Should criminalization be opposed by safety advocates and organizations? What has the ICAO Annex 13 given commercial aviation safety through the ICAO CAA investigative process?
What is the tradition of law in Western civilization? Is it seeking recompense and legal remedies for injury, death, property damage, property destruction, the expenses of treating mass casualties and the expenses of responding to an aviation disaster is part of Western culture, Western law and tradition? Is this what keeps us from “taking matters into our own hands.” Instead, in Western culture do we not we take the case to court?
Is this not the legal Western practice that is thousands of years old?
Should not Aviation Mishap (Accident) Investigations on the other hand be purely intended to QUICKLY determine the CAUSE of the Mishap (Accident) injuries, deaths, damage, destruction, mass casualties and disasters, and then determine the steps to take to IMMEDIATELY RESPOND, to come up with an INTERIM REMEDIATION and a LONG TERM RESOLUTION?
Has there been many cases where the procedures of ICAO and the actual case history of ICAO style ACCIDENT INVESTIGATIONS proceeded quickly to meet the three goals of Immediate Response, Interim Remediation and Long Term Resolution? Instead have not the legal style ICAO Accident Investigations become extensive in time and steered to determine fault and assign blame in lieu of finding cause and finding resolution?

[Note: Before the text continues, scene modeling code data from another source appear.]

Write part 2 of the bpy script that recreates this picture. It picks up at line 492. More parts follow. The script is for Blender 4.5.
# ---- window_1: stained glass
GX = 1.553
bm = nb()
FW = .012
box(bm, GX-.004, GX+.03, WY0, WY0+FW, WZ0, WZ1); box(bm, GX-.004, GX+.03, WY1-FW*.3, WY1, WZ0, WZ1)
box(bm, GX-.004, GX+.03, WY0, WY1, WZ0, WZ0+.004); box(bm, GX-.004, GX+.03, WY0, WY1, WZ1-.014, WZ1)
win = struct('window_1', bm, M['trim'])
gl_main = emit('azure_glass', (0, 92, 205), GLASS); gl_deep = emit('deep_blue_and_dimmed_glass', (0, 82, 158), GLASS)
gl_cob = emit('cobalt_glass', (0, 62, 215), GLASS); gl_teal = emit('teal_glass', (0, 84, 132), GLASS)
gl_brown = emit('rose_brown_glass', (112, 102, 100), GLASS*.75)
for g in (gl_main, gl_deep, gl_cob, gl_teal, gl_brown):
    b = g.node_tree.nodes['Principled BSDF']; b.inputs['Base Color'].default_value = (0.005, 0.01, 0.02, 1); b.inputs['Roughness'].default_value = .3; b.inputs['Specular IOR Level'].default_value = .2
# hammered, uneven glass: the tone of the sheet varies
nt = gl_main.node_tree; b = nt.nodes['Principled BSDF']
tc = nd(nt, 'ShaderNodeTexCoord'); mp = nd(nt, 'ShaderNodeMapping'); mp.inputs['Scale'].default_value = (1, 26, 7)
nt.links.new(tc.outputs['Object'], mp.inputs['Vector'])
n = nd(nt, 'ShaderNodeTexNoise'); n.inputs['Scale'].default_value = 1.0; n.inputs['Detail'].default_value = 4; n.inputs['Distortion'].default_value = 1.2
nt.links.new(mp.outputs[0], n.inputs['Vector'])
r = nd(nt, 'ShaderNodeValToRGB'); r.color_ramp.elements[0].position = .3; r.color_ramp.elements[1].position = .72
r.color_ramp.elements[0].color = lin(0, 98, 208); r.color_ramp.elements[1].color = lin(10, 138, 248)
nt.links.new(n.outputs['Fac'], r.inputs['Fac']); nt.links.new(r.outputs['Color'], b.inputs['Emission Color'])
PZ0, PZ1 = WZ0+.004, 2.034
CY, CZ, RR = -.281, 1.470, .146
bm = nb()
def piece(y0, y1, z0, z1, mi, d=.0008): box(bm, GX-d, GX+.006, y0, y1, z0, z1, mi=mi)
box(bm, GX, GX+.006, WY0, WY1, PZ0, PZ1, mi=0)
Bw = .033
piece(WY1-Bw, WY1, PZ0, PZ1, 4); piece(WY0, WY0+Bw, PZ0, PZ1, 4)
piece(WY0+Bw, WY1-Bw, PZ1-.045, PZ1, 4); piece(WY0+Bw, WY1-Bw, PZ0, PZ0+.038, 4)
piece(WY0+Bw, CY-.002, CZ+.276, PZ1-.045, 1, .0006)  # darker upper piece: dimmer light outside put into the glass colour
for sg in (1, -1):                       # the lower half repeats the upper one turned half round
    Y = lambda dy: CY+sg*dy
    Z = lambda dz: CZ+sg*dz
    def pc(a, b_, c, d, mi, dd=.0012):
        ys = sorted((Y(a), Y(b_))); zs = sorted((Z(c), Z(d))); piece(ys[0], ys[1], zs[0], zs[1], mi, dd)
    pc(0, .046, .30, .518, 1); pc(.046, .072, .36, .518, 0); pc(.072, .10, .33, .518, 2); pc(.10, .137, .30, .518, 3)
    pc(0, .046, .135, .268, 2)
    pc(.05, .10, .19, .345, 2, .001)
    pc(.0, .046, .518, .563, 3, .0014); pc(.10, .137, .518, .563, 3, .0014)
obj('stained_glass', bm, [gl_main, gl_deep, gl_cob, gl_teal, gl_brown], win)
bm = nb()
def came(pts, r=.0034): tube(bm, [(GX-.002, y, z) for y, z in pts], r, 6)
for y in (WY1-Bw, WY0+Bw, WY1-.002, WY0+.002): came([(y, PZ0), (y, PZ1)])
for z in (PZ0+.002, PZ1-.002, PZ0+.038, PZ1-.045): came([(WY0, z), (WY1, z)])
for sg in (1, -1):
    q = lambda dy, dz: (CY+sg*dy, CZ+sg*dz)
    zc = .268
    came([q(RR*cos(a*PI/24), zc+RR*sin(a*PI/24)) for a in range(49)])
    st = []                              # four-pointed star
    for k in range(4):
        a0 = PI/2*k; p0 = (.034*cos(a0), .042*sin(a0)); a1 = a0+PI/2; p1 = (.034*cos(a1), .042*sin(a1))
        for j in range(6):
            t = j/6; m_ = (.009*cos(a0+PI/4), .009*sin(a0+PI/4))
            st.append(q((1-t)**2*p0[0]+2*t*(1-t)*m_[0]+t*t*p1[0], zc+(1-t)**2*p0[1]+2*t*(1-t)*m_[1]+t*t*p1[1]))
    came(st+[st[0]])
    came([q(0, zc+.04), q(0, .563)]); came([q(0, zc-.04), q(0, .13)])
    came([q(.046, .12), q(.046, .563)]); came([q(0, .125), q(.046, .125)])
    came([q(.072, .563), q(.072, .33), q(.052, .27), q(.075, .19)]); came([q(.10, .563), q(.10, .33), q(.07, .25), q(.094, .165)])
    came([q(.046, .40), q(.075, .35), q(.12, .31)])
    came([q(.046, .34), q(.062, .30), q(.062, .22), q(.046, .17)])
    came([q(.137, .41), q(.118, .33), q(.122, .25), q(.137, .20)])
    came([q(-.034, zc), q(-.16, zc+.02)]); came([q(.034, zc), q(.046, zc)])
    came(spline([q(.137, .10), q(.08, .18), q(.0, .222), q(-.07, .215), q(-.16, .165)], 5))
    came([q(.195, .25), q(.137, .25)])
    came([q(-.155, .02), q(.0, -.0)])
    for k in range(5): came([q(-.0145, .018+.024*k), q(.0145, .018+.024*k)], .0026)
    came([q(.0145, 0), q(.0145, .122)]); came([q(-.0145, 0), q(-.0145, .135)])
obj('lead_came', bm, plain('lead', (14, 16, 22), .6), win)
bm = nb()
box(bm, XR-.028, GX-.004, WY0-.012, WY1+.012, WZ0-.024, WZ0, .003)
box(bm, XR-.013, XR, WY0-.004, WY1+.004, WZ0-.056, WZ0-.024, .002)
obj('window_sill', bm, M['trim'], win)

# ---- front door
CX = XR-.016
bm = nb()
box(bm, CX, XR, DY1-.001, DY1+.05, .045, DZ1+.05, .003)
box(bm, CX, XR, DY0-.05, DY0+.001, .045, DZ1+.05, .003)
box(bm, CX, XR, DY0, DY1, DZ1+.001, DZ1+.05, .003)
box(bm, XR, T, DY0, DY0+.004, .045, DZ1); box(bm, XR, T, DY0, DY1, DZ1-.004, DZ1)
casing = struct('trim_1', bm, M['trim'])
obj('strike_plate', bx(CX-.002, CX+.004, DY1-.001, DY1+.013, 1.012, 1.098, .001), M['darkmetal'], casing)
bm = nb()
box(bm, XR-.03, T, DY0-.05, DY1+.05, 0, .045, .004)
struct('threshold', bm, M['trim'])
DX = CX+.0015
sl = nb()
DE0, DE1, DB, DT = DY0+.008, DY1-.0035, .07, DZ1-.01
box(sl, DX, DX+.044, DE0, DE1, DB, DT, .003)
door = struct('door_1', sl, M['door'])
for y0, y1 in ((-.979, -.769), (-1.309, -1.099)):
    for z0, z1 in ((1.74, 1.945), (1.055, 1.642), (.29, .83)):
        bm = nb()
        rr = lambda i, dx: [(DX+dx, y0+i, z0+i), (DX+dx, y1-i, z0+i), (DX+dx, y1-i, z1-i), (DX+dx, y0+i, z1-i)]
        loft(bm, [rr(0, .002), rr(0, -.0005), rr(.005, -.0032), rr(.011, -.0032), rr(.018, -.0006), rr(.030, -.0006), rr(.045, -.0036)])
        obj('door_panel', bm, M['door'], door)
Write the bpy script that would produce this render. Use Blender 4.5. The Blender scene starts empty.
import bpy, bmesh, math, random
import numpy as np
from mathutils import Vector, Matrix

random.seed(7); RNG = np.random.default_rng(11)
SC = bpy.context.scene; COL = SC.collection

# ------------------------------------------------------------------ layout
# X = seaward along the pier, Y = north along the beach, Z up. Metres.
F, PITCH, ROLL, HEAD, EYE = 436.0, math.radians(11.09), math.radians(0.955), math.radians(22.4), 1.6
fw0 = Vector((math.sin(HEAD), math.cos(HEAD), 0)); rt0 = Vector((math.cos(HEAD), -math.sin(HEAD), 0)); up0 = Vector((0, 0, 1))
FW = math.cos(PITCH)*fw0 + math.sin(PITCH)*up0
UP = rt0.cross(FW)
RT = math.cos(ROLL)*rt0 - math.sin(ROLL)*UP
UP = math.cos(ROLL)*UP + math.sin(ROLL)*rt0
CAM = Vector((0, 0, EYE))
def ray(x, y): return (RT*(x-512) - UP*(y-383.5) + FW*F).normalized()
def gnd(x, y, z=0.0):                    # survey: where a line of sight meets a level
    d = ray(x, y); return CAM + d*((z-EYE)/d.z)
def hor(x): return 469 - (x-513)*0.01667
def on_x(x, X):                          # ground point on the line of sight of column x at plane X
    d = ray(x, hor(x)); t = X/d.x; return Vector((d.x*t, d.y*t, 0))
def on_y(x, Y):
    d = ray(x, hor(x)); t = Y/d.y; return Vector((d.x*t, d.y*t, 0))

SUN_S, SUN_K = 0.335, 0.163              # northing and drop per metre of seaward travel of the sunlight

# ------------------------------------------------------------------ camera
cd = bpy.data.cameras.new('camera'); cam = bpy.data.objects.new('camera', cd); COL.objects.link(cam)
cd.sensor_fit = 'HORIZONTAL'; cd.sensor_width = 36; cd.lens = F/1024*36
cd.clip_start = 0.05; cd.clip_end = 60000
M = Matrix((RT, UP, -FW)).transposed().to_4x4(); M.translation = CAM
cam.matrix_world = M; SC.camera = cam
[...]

In fact, haven’t national governmental civil aviation agencies tasked with Mishap Investigations taken years, in some cases 2-3 or more years to publish their findings, thereby failing the “Test of Quickness to Prevent a Follow-on Mishap?” Afterall, is not the main purpose stated in ICAO Aviation Mishap Investigation process quickness so as to serve the traveling public, when in fact the process seems to be serving everyone except the traveling public?
Secondly, are many of the investigation findings not actually enacted by the same governmental civil aviation agencies and as a result, are not many more mishaps of nearly identical cause left to occur, thereby costing many more unnecessary lives lost and much more destruction suffered?
Thirdly, why are involved manufacturers, involved agencies and other involved parties allowed to be members of the investigation boards instead of called as witnesses? Does this inclusion result in findings that, in my opinion, are questionable in effectiveness and questionable in logic? In fact, do not many, if not most, findings merely assign blame to the flight crew members and fail to recommend actions that would or could prevent another mishap?
Fourth, have ICAO style CAA agency investigations used a legal model of investigation and in fact are largely conducted investigations by lawyers and used the safety model and not used trained safety investigators to lead these investigations? Has the result been that many, if not most of these investigations seek and thereby assign blame and fault finding and do not accomplish the Safety task of finding cause and resolution?
In my opinion, the upshot of this incorrect Mishap Investigation and Safety Management has been that many governments have become frustrated with the unnecessary and illogical control of data and evidence exercised by CAA investigation agencies and have now begun to take over the Mishap Investigation process from ICAO style CAA agencies with stated intentions of finding recompense and remedy.They realize now that even though the stated purpose of the ICAO Annex 13 has been for safety purposes, in fact the actual purposes have been to prevent legal investigations from moving forward in court to rightfully assign blame and determine damage payments to damaged parties.
Ironically in all of these cases there is nothing actually that prevents CAA’s from conducting a Safety Investigation concurrently with a legal investigation, which in my opinion should have been the case from the beginning.
Western law permits suits to recover damage and there should be no impediment by safety in the name of safety that takes more than a few weeks. To impede damage suits in the name of aviation mishap investigations beyond that is illogical. Safety investigations should seek to find cause of loss and find resolution and do so quickly to determine if any other flight operations are in peril.
Legal investigations should seek to find who was at fault and who should pay? There is always plenty of time to sort that out later after the safety questions are determined. But for that Safety process to take 2-3 years is illogical and places so many more people potentially in jeopardy.
These two processes, Safety and legal, are neither mutually exclusive nor are they competitive. In my opinion they should be facilitated as concurrent investigations. The issue of criminalization of aviation disasters in my opinion has been brought about by unreasonable delays in the investigation process, by safety investigations being turned into pseudo-legal investigations and in allowing involved parties to be part of the board.
By these faults, people around the world have begun to see the fault of ICAO Annex 13 and have chosen other legal remedies for their losses.